─── Listed entries

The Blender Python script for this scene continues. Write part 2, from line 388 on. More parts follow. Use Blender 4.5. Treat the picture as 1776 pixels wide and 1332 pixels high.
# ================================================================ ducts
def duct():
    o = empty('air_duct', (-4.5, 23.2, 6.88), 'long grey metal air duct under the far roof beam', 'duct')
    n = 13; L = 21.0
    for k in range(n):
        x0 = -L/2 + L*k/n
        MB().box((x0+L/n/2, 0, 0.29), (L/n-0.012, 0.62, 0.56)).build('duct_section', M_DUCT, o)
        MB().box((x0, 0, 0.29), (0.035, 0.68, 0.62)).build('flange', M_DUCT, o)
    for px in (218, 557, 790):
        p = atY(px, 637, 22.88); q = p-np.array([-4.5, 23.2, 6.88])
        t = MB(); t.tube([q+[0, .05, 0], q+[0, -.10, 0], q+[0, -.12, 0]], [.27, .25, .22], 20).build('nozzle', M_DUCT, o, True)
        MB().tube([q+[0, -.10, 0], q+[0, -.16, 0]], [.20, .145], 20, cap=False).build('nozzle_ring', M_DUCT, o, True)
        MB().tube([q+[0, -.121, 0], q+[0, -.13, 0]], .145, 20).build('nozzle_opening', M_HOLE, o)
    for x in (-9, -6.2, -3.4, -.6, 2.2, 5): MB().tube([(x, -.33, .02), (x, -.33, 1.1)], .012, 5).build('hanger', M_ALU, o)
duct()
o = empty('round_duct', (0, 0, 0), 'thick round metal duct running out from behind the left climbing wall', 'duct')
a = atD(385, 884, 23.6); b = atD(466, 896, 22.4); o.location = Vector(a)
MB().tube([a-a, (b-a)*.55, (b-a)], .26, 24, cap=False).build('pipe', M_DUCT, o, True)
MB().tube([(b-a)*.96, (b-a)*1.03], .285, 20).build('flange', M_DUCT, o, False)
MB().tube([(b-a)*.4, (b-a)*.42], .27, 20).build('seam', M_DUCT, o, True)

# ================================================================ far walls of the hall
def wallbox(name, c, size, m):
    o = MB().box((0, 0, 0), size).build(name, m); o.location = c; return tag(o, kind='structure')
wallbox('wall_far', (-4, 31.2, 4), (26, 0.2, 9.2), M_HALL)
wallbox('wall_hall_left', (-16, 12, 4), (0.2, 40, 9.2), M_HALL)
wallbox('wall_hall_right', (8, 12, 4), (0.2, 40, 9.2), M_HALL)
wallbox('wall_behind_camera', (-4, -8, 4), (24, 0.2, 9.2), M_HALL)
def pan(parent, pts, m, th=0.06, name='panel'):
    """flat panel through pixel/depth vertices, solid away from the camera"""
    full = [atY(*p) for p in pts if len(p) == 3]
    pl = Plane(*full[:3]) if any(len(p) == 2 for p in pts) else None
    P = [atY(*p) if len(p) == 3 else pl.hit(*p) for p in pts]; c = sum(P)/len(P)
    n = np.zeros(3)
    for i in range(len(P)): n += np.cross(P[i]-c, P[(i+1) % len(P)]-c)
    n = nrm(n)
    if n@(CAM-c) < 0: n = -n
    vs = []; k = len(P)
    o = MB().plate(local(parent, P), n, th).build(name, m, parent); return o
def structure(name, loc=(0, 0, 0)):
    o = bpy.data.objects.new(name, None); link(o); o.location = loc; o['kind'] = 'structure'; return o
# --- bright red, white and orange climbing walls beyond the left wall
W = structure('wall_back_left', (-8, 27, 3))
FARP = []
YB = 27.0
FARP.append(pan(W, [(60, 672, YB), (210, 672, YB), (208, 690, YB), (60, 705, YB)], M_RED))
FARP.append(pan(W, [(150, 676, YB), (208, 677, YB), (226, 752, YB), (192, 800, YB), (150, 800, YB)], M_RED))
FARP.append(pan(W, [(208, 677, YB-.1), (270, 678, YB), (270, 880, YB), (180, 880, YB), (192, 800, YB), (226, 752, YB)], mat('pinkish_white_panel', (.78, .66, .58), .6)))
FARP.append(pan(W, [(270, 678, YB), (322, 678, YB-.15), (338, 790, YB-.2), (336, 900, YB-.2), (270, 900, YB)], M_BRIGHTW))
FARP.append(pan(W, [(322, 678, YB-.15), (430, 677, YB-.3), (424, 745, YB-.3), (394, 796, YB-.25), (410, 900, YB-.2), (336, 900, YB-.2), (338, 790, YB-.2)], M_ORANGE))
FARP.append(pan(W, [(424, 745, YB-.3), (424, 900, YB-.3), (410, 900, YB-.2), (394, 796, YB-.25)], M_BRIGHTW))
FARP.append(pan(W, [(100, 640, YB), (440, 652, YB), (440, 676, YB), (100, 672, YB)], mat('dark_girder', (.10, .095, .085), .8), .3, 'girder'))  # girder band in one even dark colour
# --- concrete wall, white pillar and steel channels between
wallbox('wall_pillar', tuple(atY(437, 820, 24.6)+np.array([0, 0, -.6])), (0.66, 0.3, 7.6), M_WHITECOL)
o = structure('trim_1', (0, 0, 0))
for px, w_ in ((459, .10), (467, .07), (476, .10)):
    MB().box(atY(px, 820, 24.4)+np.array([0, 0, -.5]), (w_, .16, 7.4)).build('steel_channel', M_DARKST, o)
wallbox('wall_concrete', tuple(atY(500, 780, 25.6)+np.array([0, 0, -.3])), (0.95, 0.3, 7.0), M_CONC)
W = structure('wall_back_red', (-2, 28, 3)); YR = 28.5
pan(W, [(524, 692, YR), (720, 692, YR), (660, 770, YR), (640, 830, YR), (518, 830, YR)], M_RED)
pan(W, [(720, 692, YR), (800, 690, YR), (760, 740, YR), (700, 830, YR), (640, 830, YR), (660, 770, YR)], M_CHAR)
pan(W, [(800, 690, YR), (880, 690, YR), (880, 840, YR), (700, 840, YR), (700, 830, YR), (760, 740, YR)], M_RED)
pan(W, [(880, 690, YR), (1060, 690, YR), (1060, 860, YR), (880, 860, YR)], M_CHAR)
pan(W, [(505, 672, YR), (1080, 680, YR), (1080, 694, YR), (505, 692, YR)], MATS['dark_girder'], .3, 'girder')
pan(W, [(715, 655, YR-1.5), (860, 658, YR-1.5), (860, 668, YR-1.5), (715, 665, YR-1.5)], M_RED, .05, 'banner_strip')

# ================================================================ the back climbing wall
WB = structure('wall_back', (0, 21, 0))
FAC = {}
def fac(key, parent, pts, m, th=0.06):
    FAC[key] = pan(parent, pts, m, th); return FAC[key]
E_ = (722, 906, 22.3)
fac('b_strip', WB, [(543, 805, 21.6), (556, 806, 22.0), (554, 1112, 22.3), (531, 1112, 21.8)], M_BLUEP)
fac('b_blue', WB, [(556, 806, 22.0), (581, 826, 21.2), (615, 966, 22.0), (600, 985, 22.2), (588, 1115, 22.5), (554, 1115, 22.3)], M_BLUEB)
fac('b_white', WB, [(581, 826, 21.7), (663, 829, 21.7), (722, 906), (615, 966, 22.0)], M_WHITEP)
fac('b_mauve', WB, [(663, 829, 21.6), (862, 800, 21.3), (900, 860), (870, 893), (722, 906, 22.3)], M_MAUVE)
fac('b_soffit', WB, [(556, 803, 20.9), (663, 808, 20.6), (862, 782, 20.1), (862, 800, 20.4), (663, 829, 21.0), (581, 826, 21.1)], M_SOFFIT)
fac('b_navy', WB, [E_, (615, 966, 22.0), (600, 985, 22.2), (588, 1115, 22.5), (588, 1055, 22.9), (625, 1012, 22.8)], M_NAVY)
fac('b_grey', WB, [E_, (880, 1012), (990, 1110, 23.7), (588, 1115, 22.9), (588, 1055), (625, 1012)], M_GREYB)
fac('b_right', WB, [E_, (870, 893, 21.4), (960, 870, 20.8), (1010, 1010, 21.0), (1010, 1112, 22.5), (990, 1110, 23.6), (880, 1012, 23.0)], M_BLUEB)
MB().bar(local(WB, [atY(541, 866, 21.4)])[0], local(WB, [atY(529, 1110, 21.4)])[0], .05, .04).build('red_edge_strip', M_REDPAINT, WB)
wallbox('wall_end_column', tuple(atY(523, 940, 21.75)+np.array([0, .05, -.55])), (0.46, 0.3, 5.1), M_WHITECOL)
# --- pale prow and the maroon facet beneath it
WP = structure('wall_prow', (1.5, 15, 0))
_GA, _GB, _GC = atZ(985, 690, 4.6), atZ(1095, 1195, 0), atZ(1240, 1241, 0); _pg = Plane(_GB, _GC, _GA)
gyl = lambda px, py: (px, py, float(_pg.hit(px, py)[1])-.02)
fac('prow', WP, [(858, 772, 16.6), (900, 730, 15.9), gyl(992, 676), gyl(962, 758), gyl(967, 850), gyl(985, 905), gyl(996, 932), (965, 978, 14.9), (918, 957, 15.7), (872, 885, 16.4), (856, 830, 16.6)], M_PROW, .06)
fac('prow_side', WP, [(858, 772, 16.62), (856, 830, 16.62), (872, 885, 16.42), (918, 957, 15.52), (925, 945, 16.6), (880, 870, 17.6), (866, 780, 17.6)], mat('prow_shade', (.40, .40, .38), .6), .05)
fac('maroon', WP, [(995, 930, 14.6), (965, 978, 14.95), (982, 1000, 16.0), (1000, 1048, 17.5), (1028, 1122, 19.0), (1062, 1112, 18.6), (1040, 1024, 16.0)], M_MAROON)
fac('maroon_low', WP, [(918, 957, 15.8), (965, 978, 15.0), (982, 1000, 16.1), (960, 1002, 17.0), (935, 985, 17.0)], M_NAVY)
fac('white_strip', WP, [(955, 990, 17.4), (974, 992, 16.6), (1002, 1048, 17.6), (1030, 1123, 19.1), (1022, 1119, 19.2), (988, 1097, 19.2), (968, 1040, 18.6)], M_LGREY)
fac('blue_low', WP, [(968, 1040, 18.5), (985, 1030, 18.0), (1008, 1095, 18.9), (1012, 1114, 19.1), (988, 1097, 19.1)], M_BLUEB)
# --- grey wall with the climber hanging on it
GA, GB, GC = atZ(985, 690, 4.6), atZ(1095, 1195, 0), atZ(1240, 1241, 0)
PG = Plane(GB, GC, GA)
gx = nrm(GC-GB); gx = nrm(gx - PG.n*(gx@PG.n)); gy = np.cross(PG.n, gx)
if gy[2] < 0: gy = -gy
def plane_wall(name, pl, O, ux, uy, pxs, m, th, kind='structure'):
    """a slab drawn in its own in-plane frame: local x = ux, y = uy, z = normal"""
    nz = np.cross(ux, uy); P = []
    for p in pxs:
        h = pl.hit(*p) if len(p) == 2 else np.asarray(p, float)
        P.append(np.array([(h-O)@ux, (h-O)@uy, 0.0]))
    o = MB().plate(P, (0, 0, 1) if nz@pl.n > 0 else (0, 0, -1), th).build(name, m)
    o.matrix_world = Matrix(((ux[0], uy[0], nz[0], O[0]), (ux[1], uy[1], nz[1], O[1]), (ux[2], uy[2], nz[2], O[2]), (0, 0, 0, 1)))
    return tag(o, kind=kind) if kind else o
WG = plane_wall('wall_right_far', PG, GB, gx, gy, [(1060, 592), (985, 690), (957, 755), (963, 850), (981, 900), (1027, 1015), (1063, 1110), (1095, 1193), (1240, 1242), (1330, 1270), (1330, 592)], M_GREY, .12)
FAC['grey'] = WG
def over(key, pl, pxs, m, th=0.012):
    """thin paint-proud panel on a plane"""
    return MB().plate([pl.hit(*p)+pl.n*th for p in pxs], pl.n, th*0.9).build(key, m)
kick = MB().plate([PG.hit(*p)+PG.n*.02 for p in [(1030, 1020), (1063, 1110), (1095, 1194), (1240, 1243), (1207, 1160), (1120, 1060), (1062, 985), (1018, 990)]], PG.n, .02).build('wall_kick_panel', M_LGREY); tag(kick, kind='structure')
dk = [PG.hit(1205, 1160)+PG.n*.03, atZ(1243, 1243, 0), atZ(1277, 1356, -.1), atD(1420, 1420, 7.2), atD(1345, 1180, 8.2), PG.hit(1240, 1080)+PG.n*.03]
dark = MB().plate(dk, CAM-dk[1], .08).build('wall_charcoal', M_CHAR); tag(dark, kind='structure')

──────
─── Listed entries

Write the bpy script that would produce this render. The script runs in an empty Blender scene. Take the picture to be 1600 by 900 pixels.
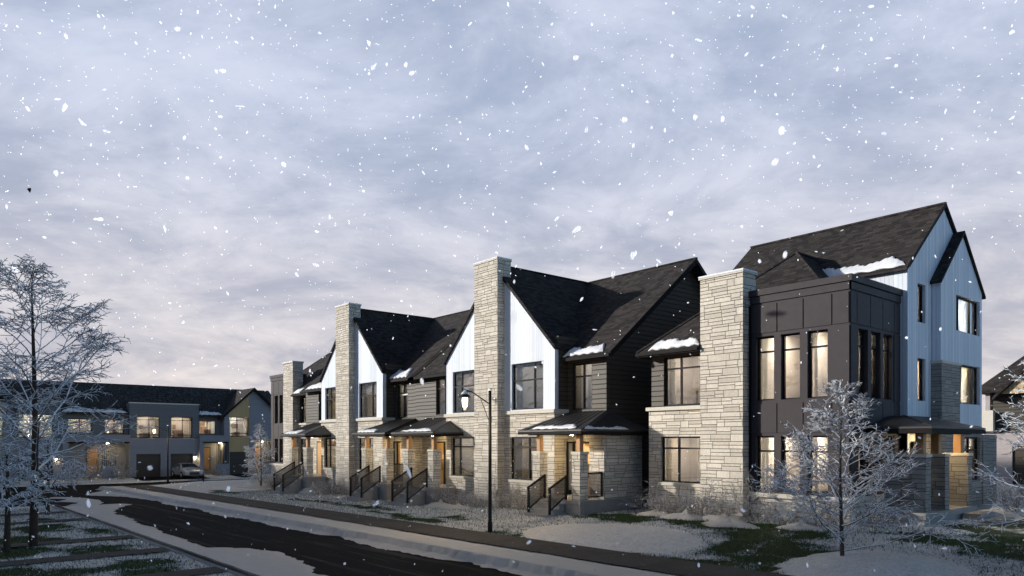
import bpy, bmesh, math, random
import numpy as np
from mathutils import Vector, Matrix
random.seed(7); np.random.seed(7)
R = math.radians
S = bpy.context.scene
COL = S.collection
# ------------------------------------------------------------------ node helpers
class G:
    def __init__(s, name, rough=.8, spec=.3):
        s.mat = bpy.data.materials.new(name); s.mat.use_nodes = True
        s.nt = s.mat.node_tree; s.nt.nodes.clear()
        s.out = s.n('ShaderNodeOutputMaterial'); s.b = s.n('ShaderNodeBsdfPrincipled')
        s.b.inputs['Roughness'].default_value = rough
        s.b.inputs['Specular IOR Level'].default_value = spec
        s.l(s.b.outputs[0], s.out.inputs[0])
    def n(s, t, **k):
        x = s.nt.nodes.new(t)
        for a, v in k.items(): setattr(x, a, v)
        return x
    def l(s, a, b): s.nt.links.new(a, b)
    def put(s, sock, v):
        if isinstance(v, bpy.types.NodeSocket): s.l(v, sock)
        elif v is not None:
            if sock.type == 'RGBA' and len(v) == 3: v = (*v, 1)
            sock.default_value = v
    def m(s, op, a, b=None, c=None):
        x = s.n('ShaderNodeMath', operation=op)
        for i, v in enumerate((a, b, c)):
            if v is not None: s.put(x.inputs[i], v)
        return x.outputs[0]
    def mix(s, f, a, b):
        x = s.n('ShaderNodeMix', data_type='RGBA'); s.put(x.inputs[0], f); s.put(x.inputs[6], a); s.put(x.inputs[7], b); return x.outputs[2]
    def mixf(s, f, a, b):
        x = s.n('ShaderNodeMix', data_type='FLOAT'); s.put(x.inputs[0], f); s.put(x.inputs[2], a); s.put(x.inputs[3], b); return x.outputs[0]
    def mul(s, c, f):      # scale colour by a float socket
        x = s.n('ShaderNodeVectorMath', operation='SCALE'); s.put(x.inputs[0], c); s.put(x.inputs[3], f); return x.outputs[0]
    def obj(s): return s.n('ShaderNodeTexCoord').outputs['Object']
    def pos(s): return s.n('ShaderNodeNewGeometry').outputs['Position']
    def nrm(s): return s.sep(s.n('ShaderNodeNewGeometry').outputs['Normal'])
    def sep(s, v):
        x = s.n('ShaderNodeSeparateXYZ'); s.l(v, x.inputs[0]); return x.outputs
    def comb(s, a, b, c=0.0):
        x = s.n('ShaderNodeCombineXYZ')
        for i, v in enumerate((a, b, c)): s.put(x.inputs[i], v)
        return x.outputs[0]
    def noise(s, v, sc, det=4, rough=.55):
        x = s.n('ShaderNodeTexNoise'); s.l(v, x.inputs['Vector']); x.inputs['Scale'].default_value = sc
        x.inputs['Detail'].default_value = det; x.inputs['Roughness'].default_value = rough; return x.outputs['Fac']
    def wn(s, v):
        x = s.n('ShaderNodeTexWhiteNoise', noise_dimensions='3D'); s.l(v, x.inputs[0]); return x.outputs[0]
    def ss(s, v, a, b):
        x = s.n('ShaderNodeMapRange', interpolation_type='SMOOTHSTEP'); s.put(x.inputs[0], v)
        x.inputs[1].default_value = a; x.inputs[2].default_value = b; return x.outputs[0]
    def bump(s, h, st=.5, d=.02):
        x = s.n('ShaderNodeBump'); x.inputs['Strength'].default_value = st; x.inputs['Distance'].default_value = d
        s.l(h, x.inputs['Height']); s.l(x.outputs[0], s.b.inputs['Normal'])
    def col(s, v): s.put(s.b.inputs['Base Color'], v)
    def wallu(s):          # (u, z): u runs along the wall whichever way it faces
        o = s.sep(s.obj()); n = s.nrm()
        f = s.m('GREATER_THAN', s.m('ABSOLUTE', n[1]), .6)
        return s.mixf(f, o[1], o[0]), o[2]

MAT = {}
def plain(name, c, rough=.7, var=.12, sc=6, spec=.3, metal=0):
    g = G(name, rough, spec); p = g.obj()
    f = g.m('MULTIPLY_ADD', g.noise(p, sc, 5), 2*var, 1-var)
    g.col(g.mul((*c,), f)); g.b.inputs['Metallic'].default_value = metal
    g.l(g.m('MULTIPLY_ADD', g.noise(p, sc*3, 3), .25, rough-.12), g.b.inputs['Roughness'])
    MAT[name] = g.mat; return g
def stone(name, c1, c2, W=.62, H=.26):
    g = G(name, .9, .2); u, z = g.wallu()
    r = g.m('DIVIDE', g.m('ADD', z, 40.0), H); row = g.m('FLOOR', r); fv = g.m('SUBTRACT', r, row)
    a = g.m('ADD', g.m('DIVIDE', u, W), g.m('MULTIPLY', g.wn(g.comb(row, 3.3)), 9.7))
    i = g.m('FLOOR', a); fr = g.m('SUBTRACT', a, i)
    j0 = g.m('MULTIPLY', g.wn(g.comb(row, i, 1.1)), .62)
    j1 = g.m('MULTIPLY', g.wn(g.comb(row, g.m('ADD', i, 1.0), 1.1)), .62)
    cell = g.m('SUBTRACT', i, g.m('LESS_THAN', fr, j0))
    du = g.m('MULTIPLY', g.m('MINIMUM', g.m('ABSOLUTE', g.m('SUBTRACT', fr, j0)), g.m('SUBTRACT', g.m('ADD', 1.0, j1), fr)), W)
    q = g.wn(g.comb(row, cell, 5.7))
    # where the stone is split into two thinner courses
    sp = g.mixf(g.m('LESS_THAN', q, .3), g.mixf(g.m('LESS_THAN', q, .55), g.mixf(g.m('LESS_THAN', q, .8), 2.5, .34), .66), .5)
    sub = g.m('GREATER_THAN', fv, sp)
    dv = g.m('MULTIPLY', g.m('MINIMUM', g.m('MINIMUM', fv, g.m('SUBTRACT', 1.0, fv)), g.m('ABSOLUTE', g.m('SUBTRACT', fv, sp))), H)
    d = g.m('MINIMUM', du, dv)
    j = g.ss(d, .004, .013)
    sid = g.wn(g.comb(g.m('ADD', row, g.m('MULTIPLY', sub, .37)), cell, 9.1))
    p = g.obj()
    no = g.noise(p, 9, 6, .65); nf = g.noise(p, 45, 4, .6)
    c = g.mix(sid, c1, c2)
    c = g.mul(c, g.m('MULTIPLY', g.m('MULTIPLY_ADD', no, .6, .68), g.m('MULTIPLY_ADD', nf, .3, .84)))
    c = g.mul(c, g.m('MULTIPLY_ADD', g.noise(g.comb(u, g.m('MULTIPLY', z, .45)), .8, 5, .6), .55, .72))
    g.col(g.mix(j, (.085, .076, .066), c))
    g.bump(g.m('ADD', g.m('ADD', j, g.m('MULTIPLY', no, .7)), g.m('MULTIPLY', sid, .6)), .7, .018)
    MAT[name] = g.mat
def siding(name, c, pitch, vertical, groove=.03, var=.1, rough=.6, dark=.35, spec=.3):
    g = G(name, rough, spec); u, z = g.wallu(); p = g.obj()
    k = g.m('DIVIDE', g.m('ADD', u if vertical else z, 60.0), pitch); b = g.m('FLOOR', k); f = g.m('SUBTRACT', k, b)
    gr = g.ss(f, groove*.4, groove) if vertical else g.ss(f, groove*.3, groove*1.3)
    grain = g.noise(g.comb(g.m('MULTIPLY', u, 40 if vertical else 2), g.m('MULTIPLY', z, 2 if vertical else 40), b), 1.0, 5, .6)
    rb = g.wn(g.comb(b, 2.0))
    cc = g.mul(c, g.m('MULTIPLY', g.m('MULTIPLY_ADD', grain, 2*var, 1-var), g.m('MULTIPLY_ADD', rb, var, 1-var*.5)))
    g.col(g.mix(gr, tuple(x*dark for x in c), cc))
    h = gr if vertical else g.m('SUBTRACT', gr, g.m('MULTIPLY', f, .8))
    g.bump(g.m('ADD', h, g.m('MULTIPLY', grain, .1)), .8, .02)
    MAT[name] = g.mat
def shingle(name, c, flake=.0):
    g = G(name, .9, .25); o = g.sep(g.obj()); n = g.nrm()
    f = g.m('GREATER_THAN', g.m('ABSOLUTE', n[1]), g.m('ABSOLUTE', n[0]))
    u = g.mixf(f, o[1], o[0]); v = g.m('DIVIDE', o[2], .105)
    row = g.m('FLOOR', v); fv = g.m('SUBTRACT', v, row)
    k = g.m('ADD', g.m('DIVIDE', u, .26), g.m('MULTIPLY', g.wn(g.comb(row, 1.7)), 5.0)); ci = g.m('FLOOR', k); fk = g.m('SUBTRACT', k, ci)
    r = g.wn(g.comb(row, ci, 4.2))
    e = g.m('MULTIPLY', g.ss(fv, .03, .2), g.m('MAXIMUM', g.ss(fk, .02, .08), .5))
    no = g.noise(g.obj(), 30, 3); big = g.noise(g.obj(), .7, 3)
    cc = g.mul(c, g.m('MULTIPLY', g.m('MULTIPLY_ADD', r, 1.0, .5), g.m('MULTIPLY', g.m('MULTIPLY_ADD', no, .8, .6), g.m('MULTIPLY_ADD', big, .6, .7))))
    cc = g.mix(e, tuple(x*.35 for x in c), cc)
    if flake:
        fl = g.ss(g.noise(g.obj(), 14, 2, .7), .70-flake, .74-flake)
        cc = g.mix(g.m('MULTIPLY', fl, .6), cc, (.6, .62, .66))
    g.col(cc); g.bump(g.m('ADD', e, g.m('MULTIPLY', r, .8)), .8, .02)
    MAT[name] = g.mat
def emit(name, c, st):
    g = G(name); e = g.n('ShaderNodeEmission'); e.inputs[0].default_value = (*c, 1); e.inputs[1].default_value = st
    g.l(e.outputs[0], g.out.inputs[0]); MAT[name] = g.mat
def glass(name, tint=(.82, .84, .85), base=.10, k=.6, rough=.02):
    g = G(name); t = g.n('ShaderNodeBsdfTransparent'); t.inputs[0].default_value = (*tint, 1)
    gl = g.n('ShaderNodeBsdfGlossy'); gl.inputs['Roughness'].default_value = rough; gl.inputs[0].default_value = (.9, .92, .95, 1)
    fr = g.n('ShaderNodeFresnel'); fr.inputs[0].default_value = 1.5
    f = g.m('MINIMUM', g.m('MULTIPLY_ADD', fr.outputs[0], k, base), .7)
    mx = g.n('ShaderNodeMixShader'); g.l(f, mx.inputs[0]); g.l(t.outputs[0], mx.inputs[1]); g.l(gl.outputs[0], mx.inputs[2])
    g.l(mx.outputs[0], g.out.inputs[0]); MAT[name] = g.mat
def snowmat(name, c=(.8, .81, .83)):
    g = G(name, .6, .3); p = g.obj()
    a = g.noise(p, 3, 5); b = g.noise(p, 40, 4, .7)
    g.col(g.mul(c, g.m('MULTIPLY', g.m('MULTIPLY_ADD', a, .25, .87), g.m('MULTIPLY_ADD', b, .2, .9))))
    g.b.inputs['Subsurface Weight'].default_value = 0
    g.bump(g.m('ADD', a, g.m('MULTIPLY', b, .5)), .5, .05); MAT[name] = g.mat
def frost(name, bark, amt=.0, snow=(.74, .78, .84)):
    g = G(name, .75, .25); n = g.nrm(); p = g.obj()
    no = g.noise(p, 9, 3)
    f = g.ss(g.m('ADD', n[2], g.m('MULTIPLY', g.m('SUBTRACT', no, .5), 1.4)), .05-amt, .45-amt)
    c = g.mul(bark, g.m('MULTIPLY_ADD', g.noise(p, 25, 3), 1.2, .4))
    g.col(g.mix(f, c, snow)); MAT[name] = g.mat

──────

- Directions: Pick out and copy every line that contains the word "picture".

- Expected answer:
The Blender Python script for this scene continues. Write part 2, from line 388 on. More parts follow. Use Blender 4.5. Treat the picture as 1776 pixels wide and 1332 pixels high.
Write the bpy script that would produce this render. The script runs in an empty Blender scene. Take the picture to be 1600 by 900 pixels.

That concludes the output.